There is no basis in the record to support the award of attorney's fees against Summage under any contract, however; she was not liable to CIT on any contract CIT sought to enforce. A party may recover attorney's fees if provided for by statute or contract between the parties. See Gulf States Utils. Co. v. Low, 79 S.W.3d 561, 567 (Tex. 2002). CIT nevertheless relies on the court's discretion to award "reasonable and necessary attorney's fees as are equitable and just" under the Declaratory Judgment Act. Tex. Civ. Prac. & Rem. Code Ann. § 37.009 (Vernon 1997). The requirements that fees be "equitable and just" are matters of law. See Bocquet v. Herring, 972 S.W.2d 19, 21 (Tex. 1998). Generally, when attorney's fees are not available in an underlying claim, the Declaratory Judgment Act does not supply a basis for an award. See Kenneth Leventhal & Co. v. Reeves, 978 S.W.2d 253, 258 (Tex. App.--Houston [14th Dist.] 1998, no pet.) (holding that attorney's fees that are unavailable in breach of contract claim cannot be recovered by seeking declaratory relief).

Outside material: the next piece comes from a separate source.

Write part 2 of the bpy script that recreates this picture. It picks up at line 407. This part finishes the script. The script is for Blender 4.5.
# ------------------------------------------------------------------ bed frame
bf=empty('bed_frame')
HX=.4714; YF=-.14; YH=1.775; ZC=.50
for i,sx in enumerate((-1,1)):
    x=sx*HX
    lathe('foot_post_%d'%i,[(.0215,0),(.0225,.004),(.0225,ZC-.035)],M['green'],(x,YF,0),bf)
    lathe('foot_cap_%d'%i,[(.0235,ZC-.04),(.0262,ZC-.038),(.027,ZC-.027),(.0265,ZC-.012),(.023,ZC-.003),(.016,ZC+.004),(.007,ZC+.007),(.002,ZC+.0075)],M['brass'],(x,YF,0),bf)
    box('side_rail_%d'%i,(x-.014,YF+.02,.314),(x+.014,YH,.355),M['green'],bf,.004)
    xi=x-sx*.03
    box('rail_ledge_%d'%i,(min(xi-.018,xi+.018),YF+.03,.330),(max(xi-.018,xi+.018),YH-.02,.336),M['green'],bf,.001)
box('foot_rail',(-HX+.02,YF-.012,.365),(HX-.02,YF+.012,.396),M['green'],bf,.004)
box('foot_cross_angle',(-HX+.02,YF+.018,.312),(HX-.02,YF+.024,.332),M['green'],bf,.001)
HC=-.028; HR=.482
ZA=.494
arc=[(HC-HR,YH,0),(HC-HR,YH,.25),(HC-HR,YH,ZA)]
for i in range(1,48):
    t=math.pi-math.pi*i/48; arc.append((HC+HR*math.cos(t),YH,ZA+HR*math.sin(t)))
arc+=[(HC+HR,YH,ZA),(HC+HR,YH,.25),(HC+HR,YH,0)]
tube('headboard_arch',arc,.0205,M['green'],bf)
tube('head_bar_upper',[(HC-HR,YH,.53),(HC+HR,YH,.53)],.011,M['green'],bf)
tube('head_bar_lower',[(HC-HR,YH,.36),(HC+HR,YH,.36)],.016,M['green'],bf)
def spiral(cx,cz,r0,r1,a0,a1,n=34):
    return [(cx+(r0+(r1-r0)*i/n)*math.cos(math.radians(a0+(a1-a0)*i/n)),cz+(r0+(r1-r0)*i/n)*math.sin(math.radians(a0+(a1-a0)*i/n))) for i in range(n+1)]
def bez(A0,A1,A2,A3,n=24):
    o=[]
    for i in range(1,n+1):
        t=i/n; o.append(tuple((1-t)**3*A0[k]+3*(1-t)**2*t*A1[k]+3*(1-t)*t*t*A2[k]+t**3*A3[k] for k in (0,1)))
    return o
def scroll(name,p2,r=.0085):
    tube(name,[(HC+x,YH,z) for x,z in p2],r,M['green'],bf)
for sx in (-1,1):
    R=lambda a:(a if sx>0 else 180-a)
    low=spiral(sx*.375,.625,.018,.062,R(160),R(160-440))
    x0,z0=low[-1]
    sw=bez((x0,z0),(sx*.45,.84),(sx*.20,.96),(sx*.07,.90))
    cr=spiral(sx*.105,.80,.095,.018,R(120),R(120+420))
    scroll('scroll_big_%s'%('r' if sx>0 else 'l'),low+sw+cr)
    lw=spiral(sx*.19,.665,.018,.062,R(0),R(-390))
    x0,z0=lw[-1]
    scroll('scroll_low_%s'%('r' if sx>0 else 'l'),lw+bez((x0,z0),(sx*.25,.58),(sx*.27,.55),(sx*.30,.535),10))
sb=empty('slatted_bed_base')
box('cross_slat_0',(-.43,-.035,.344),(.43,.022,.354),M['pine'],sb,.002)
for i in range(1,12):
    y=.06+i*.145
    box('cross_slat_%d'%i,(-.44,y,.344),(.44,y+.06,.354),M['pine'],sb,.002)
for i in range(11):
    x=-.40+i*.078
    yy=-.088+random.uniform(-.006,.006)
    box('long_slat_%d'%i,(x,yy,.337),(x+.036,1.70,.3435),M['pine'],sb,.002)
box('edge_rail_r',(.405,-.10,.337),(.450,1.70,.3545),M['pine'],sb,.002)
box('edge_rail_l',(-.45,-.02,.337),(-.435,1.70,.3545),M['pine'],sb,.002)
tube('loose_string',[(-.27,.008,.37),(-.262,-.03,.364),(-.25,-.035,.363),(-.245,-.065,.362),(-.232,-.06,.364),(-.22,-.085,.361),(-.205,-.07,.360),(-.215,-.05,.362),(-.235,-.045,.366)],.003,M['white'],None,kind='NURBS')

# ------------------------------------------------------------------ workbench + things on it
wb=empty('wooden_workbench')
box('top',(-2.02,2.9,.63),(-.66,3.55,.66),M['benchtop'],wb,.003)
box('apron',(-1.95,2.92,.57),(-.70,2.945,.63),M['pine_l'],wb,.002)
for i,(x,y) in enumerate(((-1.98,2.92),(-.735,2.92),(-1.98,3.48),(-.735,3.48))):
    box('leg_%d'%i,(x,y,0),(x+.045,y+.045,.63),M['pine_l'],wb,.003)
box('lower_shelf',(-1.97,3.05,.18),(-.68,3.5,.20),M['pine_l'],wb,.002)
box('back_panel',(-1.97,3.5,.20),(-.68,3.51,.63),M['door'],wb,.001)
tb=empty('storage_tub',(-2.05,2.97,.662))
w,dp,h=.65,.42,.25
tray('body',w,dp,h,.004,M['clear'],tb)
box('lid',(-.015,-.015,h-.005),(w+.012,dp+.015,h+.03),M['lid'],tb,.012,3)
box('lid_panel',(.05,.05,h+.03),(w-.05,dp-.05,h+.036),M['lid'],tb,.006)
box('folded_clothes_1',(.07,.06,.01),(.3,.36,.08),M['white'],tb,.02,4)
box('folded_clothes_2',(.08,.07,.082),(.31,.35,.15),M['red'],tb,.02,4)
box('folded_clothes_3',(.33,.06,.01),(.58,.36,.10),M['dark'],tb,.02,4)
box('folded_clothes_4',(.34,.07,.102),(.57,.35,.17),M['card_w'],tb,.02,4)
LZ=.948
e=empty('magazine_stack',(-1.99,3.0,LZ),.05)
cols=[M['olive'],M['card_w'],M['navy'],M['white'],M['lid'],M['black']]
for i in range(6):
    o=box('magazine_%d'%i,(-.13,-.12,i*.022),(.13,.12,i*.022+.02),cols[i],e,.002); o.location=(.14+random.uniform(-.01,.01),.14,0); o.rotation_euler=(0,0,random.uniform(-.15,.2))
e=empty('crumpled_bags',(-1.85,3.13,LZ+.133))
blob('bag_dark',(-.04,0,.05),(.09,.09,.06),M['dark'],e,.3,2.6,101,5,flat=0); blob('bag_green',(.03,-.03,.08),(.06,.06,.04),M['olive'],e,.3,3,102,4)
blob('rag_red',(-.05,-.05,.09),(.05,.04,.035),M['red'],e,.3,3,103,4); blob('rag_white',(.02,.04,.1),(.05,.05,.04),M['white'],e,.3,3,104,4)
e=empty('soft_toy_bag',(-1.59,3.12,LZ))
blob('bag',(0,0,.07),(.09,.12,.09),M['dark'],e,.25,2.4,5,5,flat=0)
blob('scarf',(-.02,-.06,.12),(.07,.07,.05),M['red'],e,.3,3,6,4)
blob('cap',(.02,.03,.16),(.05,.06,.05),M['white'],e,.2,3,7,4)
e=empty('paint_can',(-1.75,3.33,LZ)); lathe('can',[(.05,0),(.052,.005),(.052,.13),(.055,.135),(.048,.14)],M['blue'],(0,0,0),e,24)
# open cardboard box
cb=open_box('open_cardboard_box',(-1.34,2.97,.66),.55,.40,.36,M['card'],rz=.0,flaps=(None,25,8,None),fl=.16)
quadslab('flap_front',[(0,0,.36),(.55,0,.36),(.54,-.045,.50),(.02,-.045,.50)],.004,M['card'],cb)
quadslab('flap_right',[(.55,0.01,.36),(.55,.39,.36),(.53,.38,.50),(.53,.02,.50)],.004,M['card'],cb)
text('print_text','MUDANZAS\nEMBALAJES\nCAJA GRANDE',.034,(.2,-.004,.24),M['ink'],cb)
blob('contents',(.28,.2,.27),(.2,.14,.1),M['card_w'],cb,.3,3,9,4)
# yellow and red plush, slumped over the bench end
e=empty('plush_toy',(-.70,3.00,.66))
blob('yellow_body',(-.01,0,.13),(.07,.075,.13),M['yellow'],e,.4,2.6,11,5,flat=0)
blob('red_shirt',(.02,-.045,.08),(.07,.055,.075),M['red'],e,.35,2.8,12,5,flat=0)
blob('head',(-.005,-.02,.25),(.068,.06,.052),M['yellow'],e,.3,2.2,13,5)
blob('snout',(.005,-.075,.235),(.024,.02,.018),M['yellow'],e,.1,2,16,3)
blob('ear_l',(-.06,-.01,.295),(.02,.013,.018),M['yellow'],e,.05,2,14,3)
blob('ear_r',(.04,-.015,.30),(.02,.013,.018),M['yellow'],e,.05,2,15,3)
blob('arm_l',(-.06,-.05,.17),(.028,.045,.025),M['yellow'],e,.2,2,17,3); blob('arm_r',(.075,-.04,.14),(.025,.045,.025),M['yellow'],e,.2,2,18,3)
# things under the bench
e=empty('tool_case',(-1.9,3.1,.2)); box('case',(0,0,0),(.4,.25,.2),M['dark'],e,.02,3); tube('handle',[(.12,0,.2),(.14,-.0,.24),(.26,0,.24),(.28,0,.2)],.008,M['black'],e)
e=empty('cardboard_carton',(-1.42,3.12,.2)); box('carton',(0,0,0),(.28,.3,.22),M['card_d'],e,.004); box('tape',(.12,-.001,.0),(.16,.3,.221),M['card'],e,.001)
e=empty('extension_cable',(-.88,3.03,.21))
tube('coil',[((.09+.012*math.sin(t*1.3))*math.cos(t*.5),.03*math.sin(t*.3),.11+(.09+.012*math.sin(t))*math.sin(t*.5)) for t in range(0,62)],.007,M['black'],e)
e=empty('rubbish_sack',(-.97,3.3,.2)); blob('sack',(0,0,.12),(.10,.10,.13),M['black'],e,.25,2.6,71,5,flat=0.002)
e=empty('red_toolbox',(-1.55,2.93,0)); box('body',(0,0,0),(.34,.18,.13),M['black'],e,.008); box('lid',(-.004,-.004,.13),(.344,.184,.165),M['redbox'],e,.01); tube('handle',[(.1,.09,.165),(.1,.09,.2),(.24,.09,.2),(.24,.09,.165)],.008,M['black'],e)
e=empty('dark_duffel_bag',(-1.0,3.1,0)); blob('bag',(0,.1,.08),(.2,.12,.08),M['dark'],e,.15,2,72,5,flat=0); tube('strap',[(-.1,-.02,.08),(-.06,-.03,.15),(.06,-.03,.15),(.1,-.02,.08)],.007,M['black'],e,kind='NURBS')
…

Other than citing the trial court's discretion under the Declaratory Judgment Act, CIT provides no reason in its brief to support the award against Summage, and we do not see how the attorney's fee award against appellant is equitable and just under the circumstances of this dispute. The judgment is therefore reformed to remove the award of attorney's fees against Summage. All other relief requested in the issues on appeal is denied. As reformed, the trial court's judgment is affirmed.
AFFIRMED AS REFORMED.
____________________________
DAVID GAULTNEY
Justice
Submitted on November 29, 2006
Opinion Delivered May 3, 2007
Before McKeithen, C.J., Gaultney and Kreger, JJ. 1. Jean, although served with citation, never made an appearance in the case. At the
conclusion of trial, Summage requested that judgment be entered against Jean. The court's
final judgment implicitly denies this relief.